Today's models are luckier. With the dubious exception of Vivienne Westwood's dangerous platforms, which defied even Naomi Campbell's efforts to stay upright on the catwalk, current hip footwear comes rounder at the front to let the toes splay out and is shaped inside to support much-neglected arches.

Birkenstocks, once sported only by Germanic ramblers while everyone else sniggered, have become fashionable. They are even worn with floating, wispy tea dresses - the kind once seen only out of doors with a delicate pair of sugar-pink Manolo Blahnik slingbacks.

There is a precedent for this combination of hefty footwear and nothing much above, and you can find it in the Bibliotheque Nationale, Paris. A 15th-century version of Ovid's Heroides shows Ariadne - abandoned by Theseus after saving him from the Minotaur - wearing clumpy forerunners of the 1967 Birkenstock, and not a stitch else, to pad about the Greek island of Naxos.

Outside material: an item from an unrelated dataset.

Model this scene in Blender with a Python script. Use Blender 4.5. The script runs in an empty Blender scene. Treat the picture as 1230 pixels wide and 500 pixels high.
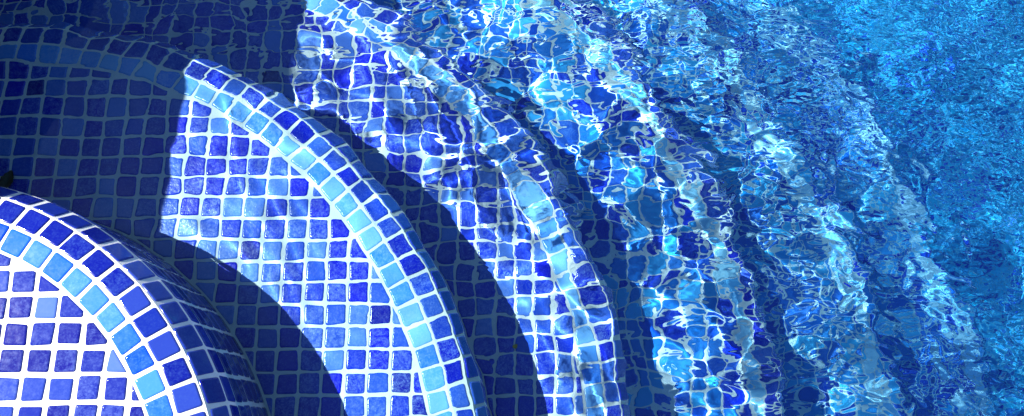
import bpy, math, random
import numpy as np
from mathutils import Vector

rng = np.random.default_rng(11)
random.seed(11)
scene = bpy.context.scene
COL = scene.collection

# ------------------------------------------------------------------ sizes (metres; the scene is built at 10 units per metre)
S = 10.0
scene.unit_settings.system = 'METRIC'
scene.unit_settings.scale_length = .1
P = 0.027            # tile pitch
T = 0.0235           # tile size
CX, CY = -0.015, -0.010   # centre of the rounded steps
Z0 = 0.057           # top step above the water line (z = 0)
RISE = 0.1908
NSTEP = 6
XMIN, YMIN, XMAX, YMAX = -0.36, -0.62, 2.55, 1.85
RISES = [RISE] * 5 + [.10]       # the last drop to the pool floor is a small one
ZF = Z0 - sum(RISES)
A_PH = np.radians([-75, -20, 0, 20, 40, 60, 90, 165])
RAD = [
    [.337] * 8,
    [.586, .584, .582, .585, .591, .597, .601, .603],
    [.760, .757, .762, .792, .826, .834, .832, .830],
    [1.040, 1.032, 1.034, 1.050, 1.094, 1.112, 1.108, 1.105],
    [1.262, 1.260, 1.268, 1.298, 1.314, 1.322, 1.325, 1.325],
    [1.490, 1.488, 1.492, 1.530, 1.548, 1.556, 1.560, 1.560],
]


# ------------------------------------------------------------------ materials
def new_mat(name):
    m = bpy.data.materials.new(name)
    m.use_nodes = True
    nt = m.node_tree
    nt.nodes.clear()
    out = nt.nodes.new('ShaderNodeOutputMaterial')
    b = nt.nodes.new('ShaderNodeBsdfPrincipled')
    nt.links.new(b.outputs[0], out.inputs[0])
    return m, nt, b, out


def noise(nt, vec, scale, detail=3, rough=.55):
    n = nt.nodes.new('ShaderNodeTexNoise')
    n.inputs['Scale'].default_value = scale / S
    n.inputs['Detail'].default_value = detail
    n.inputs['Roughness'].default_value = rough
    nt.links.new(vec, n.inputs['Vector'])
    return n.outputs['Fac']


def maprange(nt, v, a, b, c, d):
    n = nt.nodes.new('ShaderNodeMapRange')
    for i, x in zip((1, 2, 3, 4), (a, b, c, d)):
        n.inputs[i].default_value = x
    nt.links.new(v, n.inputs[0])
    return n.outputs[0]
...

The Birkenstock starts to look almost delicate in comparison with the heavy workboots such as Doc Martens, Blundstones, Northlakes and Caterpillars that are also being worn with flimsy dresses. The leading British fashion icon, Debbi Mason, fashion director of Mademoiselle in New York, has a sense of style that tends to be widely copied. She is sporting layers of tissue-thin antique clothing, finished off with the kind of hefty monkey boots men used to wear to work in the shipyards.

The workman's boot is also required footwear for dancing these days, as Aurora Castello, who dances from night to noon every weekend at the sweaty London club Trade, explains: 'The 20-hole DM boot, the Azzedine Alaa bustier and a pair of Calvin Klein men's underpants is the only outfit that can stand the constant shuddering dancing at 160BPMs (beats per minute) in a sweaty sauna of a club. DMs keep you up,' she says, 'they provide a solid base for all that rhythmic, upper-body piston thrusting.'

The British have always taken to odd footwear. The Americans, however, never quite get it. Following the trend for heavy workboots on the club scene here, Americans have taken them into their favoured dance arena, the gym. The British trend for stomp and clump footwear has mutated into a rather daft trend in footwear for high-kicking aerobics.

Still more bizarre, the humble Wellington boot is being appropriated by the fashion pack. In a recent issue of American Harper's Bazaar, the model Helena Christensen wears two nighties, visible stocking tops and a pair of wellies - and she obviously has no intention of going out in the rain.

It is well known that women can become obsessed by shoes - Imelda Marcos and Jackie Onassis are the most obvious examples. But it seems unlikely that either will be ordering custom-made shoe trees to keep fashion's latest required footwear in shape.